The nightmare scenario for any modern business is simple but devastating: scammers clone your website, steal your domain identity, and rob your customers.
By the time the complaints roll in, the money is gone, and your reputation is left in tatters. This practice, known as cybersquatting, is no longer just a nuisance it is a sophisticated vehicle for data theft and malware distribution affecting everyone from Fortune 500 giants to agile startups.
This issue has become personal for Decodo (formerly Smartproxy), a leading web data infrastructure provider serving over 135,000 users.
As the company grew, impostors began registering lookalike domains to deceive customers, offering a stark lesson in the volatility of digital brand protection.
Cybersquatting Attacks
Digital squatting involves bad actors registering domain names that mimic established brands.
While early internet squatters mostly held domains for ransom , modern cybercriminals use them to intercept traffic, harvest login credentials, and distribute malicious software.
The tactics are varied and cunning:
- Typosquatting: Registering common misspellings (e.g., gooogle.com).
- Combosquatting: Adding keywords to a brand name (e.g., netflix-login.com).
- TLD Squatting: Using different extensions, such as .net or .org, instead of the official .com.
- Homograph Attacks: Using visually similar characters from different alphabets to create undetectable fakes.
According to research from SecPod, malicious campaigns using specific domain extensions increased 19-fold between late 2024 and mid-2025. Over 99% of these domains were used for credential phishing attack or malware delivery.
Decodo, recognized as a “Best Value Provider” by Proxyway, became a prime target due to its success. Bad actors, particularly in China, registered domains like smartproxy.org and smartproxy.cn.
“We’ve spent years earning our customers’ trust through reliable service and ethical practices,” said Vytautas Savickas, CEO of Decodo. “Impersonators don’t just steal money. They deliver low-quality services that fall far short of what real companies provide.”
The damage is tangible. Victims on Trustpilot report paying for services that never arrive or receiving useless IP addresses.
Worse, because many of these transactions occur via cryptocurrency, the payments are irreversible. The legitimate business is then left to handle the fallout: support teams flooded with complaints about purchases they never processed and negative reviews from confused victims.
The Cost of Inaction
The financial stakes are incredibly high. The IBM Cost of a Data Breach Report notes that phishing attacks often facilitated by squatted domains cost organizations an average of $4.8 million per breach in 2025.

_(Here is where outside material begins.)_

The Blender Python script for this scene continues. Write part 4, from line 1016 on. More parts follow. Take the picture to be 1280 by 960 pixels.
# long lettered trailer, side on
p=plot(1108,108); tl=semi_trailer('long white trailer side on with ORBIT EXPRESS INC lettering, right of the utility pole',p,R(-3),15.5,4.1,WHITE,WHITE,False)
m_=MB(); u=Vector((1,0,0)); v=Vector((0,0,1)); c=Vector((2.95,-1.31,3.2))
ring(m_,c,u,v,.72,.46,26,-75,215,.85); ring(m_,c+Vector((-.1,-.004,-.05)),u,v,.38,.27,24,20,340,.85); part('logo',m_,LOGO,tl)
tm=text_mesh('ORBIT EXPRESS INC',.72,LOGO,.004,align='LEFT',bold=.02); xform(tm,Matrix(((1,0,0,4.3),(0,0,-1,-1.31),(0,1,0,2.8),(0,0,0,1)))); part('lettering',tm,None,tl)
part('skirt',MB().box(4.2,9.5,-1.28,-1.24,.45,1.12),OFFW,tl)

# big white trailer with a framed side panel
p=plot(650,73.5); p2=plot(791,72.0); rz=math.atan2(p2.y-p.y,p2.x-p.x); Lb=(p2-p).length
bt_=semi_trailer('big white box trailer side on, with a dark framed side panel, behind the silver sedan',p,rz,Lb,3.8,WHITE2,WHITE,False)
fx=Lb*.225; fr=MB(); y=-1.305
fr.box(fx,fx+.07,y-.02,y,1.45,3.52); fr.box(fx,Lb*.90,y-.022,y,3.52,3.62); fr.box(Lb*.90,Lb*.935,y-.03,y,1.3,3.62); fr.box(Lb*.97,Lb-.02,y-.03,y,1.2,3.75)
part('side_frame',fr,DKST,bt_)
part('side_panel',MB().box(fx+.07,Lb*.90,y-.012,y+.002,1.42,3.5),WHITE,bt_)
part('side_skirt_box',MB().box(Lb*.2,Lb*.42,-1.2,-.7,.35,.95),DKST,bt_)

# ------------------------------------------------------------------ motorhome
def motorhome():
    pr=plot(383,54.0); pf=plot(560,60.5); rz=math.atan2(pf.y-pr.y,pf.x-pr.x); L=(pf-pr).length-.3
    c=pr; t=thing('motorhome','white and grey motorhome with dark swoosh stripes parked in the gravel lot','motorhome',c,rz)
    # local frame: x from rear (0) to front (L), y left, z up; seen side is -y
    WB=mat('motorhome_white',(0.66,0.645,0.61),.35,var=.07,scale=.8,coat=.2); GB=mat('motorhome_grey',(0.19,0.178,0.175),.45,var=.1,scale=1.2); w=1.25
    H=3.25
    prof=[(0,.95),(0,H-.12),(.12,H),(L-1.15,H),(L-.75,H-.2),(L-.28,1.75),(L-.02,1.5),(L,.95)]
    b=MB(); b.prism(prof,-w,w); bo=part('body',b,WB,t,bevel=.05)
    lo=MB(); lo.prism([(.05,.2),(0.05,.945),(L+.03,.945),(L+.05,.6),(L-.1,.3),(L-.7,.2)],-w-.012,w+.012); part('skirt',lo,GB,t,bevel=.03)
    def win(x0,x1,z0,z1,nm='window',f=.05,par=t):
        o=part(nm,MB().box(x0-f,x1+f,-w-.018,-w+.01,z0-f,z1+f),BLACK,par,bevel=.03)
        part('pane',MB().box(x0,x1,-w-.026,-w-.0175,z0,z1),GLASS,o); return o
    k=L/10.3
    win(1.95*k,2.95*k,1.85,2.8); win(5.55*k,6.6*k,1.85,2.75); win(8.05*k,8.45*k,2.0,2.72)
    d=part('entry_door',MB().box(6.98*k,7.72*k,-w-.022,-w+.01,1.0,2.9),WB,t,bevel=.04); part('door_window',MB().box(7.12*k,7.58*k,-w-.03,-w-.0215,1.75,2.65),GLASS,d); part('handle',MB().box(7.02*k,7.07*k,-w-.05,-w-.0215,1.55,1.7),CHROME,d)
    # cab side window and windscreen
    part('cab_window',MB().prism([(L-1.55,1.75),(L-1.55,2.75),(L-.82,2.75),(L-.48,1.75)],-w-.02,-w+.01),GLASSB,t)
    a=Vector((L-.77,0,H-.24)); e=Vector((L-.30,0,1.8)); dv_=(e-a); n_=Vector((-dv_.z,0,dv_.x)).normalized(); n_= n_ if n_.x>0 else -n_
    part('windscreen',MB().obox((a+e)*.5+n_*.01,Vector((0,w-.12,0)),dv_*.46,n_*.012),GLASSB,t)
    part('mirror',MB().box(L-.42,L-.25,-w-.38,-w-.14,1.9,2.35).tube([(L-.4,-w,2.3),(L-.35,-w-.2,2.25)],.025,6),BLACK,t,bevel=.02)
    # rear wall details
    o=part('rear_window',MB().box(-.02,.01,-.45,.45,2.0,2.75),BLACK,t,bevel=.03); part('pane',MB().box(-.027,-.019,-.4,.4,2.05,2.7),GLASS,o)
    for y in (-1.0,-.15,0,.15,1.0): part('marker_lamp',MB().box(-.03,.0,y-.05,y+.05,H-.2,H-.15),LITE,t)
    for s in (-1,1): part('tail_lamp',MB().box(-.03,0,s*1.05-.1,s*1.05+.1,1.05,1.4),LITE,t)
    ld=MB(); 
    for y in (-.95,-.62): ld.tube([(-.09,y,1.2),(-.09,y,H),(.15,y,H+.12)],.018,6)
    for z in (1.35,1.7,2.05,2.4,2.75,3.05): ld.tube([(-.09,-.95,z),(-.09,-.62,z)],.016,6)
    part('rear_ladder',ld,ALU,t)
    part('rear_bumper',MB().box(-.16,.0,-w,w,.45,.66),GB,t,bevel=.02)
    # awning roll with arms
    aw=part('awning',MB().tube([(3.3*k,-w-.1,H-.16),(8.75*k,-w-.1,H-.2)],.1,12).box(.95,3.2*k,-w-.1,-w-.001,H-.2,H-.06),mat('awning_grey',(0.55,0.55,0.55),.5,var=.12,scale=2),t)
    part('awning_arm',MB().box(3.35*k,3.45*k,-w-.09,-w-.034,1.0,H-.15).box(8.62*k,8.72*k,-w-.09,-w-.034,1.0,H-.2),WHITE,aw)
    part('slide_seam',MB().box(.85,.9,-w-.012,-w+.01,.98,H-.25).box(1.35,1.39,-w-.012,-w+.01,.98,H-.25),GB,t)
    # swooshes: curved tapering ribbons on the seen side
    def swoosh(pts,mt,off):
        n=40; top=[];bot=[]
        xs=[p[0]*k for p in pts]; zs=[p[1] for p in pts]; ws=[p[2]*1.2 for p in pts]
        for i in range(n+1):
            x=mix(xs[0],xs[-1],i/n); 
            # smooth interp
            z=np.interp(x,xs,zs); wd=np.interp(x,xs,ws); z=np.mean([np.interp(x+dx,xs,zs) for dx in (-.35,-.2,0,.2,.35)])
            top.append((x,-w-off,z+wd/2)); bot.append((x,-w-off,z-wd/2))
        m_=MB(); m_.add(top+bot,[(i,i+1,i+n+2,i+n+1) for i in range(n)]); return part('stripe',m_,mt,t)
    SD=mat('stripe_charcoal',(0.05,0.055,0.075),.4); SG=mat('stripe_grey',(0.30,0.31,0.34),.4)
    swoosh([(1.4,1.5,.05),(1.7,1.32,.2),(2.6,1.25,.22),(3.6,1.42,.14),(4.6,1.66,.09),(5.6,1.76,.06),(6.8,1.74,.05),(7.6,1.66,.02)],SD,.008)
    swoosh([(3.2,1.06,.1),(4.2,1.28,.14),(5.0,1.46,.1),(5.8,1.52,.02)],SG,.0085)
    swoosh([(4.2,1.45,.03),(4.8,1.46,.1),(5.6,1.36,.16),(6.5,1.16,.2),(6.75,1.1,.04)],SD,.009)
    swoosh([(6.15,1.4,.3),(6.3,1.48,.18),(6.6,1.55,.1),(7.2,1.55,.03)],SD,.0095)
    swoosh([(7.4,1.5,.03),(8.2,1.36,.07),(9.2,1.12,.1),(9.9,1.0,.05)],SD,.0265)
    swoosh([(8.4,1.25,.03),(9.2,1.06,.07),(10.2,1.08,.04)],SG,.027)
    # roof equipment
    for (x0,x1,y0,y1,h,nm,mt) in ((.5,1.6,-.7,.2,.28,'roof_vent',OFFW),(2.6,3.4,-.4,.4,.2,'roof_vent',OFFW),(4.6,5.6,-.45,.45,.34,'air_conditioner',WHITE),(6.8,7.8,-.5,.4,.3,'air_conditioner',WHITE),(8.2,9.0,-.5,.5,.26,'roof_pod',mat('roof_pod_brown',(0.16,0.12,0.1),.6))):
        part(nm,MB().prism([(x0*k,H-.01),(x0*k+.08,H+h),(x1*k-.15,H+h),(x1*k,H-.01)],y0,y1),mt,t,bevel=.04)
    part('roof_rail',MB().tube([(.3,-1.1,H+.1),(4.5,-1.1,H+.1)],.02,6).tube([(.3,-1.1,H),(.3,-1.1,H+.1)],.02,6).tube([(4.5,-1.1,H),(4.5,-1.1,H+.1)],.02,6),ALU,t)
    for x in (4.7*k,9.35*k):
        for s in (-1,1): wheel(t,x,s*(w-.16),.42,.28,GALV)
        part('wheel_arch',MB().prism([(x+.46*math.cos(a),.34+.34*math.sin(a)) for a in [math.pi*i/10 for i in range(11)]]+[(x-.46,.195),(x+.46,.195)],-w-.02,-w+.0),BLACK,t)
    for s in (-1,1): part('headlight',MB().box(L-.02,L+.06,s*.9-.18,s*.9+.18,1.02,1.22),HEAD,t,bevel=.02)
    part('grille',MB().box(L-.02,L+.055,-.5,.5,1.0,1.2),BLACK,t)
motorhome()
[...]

While legal avenues like the Uniform Domain-Name Dispute Resolution Policy (UDRP) exist to recover domains, the process can be slow.
Prevention remains the most effective defense. Experts recommend that businesses proactively register domain variations, monitor for new registrations using their brand name, and educate customers on how to identify official communication channels.
“Digital squatting has evolved from a nuisance into a serious business risk that demands executive attention,” warns Vaidotas Juknys, Chief Commercial Officer at Decodo.
“The squatters are counting on businesses to be reactive. The only way to win is to be proactive.”
For businesses operating online, your domain is your front door. Leaving it unguarded invites criminals to change the locks.